# Your goal
Take every line from the listing below that contains "this".
# # # # #
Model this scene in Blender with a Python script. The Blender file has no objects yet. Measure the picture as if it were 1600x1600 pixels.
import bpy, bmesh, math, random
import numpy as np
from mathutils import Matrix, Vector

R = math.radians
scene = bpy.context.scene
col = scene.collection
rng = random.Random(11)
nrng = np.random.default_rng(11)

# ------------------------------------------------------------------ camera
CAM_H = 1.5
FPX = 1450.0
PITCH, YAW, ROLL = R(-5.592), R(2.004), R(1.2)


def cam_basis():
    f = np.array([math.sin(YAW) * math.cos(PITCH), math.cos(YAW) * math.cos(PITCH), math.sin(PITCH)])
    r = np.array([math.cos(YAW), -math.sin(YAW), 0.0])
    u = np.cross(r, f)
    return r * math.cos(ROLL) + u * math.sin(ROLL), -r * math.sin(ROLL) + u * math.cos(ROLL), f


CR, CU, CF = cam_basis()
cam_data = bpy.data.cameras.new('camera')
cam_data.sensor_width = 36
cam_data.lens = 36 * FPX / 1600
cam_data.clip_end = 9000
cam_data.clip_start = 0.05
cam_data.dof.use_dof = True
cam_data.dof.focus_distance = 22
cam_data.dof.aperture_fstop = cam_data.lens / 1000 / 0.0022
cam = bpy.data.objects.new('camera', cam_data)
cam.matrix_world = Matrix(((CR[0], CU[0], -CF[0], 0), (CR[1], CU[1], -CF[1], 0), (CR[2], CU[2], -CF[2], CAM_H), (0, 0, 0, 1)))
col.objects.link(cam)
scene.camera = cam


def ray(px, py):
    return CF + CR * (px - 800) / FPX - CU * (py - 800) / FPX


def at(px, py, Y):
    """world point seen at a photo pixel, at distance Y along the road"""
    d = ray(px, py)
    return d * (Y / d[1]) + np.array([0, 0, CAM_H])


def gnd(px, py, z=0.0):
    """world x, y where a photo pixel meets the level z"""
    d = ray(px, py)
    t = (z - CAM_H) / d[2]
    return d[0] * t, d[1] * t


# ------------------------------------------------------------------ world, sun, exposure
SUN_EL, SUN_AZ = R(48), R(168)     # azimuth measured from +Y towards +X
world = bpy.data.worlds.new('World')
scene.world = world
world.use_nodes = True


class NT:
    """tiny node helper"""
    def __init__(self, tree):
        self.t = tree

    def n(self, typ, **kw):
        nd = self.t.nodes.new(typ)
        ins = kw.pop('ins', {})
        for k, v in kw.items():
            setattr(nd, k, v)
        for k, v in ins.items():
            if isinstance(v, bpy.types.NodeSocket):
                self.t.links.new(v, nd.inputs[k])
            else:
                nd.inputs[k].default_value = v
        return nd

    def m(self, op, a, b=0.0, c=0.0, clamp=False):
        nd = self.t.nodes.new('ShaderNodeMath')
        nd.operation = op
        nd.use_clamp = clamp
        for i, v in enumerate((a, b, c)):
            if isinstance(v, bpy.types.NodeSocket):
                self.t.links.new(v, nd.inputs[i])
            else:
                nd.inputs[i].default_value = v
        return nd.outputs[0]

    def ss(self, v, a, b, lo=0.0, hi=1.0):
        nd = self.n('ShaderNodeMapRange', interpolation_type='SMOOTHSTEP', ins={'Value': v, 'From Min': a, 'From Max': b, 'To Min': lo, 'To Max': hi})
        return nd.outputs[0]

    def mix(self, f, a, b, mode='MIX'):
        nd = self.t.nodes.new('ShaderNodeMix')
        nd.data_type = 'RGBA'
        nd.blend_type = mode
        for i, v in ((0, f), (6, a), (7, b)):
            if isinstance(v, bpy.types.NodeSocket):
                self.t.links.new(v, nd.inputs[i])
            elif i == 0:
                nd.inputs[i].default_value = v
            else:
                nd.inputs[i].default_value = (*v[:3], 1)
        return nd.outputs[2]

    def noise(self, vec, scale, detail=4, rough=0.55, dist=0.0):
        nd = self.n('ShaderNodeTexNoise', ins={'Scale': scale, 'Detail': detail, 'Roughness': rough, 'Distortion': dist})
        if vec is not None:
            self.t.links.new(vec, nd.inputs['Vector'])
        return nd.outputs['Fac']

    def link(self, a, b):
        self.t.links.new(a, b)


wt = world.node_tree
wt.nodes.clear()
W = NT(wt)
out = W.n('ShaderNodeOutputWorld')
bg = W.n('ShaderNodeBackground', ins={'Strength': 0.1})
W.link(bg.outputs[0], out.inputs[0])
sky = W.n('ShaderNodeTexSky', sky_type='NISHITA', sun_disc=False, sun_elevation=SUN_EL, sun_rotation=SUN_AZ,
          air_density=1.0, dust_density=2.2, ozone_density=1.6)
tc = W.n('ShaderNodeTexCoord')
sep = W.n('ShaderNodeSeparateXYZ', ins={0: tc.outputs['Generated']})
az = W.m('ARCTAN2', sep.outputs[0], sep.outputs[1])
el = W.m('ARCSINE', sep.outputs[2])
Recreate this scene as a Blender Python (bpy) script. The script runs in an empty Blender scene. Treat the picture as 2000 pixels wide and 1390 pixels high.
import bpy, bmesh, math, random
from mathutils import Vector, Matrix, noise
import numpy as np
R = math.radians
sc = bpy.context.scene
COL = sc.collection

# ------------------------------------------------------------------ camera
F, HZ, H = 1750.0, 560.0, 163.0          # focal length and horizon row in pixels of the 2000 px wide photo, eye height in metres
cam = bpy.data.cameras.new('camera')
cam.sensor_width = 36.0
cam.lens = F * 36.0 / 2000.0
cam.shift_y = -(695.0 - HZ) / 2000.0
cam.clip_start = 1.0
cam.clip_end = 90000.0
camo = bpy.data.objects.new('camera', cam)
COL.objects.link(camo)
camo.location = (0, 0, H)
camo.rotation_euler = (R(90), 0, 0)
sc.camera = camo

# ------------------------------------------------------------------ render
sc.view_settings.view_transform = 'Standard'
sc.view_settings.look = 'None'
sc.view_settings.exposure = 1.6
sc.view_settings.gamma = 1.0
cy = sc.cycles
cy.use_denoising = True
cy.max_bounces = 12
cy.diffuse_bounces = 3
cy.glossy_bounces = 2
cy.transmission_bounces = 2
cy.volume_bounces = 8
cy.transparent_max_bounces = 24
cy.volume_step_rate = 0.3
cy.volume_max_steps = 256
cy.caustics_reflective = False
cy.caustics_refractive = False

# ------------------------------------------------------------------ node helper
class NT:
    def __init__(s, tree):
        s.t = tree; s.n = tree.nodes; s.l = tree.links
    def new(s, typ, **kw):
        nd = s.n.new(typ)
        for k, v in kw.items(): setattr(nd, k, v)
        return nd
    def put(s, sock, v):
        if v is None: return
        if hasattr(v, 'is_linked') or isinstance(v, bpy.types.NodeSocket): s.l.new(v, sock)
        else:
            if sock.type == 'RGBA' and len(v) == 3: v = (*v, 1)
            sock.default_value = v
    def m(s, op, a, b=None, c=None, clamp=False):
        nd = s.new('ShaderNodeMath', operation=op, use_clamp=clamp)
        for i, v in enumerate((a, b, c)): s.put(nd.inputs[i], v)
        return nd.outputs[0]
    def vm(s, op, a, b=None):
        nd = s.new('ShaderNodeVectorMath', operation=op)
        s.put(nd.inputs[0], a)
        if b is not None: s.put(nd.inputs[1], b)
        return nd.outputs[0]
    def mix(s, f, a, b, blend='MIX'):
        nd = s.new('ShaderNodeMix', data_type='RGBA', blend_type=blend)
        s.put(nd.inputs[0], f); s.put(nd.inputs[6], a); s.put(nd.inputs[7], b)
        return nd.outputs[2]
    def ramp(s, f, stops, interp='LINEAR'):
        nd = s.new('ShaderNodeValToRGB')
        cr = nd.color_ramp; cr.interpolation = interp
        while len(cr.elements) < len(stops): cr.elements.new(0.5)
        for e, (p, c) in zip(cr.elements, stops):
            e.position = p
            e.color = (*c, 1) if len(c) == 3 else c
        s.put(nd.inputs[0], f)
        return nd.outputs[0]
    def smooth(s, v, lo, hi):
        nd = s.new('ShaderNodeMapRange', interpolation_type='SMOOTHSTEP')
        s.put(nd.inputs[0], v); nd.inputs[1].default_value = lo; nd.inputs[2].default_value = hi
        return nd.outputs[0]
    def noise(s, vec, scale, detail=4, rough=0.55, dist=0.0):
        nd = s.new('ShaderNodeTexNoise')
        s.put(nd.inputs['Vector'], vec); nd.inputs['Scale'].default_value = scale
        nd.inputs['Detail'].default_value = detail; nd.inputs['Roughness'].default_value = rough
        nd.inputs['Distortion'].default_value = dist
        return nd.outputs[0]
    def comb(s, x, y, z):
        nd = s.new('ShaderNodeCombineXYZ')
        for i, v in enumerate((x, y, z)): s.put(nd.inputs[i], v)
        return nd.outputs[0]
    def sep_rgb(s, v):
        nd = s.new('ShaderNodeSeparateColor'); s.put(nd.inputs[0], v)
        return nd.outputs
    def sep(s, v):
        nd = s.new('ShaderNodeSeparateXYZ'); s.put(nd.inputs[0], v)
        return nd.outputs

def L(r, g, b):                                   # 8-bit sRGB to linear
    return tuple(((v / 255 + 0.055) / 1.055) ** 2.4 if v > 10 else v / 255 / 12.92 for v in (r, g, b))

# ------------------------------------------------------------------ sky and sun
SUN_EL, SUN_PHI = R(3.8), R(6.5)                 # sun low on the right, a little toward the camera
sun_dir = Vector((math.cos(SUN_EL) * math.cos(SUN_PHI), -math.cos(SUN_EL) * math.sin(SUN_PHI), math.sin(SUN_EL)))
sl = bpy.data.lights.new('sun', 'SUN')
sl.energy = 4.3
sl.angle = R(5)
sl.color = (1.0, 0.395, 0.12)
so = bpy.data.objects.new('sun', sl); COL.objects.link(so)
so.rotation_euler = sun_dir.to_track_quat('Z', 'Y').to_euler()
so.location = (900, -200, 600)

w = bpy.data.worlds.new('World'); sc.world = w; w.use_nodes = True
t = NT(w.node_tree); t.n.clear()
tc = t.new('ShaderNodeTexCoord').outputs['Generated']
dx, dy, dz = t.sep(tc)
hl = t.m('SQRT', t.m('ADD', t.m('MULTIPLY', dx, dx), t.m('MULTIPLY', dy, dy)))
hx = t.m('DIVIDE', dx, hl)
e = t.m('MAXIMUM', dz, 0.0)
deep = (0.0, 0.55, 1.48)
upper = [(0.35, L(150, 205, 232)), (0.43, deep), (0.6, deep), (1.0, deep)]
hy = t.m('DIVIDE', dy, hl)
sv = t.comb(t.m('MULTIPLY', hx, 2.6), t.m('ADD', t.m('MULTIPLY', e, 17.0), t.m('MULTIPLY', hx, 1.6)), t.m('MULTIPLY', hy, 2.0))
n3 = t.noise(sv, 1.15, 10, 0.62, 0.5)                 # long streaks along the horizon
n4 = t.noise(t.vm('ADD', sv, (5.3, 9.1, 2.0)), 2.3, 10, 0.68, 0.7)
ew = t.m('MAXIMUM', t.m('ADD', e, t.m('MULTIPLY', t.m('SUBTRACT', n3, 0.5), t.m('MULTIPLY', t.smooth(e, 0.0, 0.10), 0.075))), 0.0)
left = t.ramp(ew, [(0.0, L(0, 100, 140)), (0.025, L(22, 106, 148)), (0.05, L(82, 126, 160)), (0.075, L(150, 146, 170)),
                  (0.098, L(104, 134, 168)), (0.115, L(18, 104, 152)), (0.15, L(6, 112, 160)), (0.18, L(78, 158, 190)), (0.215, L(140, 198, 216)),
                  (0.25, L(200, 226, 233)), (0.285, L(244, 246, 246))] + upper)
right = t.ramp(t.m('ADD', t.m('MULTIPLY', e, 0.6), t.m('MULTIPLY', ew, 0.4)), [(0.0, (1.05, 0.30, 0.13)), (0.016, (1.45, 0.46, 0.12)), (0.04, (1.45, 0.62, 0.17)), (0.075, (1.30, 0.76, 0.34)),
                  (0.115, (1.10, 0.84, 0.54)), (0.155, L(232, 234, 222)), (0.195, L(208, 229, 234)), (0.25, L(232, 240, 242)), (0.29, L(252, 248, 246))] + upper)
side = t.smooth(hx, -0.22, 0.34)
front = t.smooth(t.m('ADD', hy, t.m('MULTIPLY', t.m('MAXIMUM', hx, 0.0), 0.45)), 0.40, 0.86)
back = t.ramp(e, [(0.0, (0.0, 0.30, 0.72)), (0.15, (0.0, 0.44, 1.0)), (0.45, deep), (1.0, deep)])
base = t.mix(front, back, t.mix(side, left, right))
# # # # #
# Expected answer
Model this scene in Blender with a Python script. The Blender file has no objects yet. Measure the picture as if it were 1600x1600 pixels.
Recreate this scene as a Blender Python (bpy) script. The script runs in an empty Blender scene. Treat the picture as 2000 pixels wide and 1390 pixels high.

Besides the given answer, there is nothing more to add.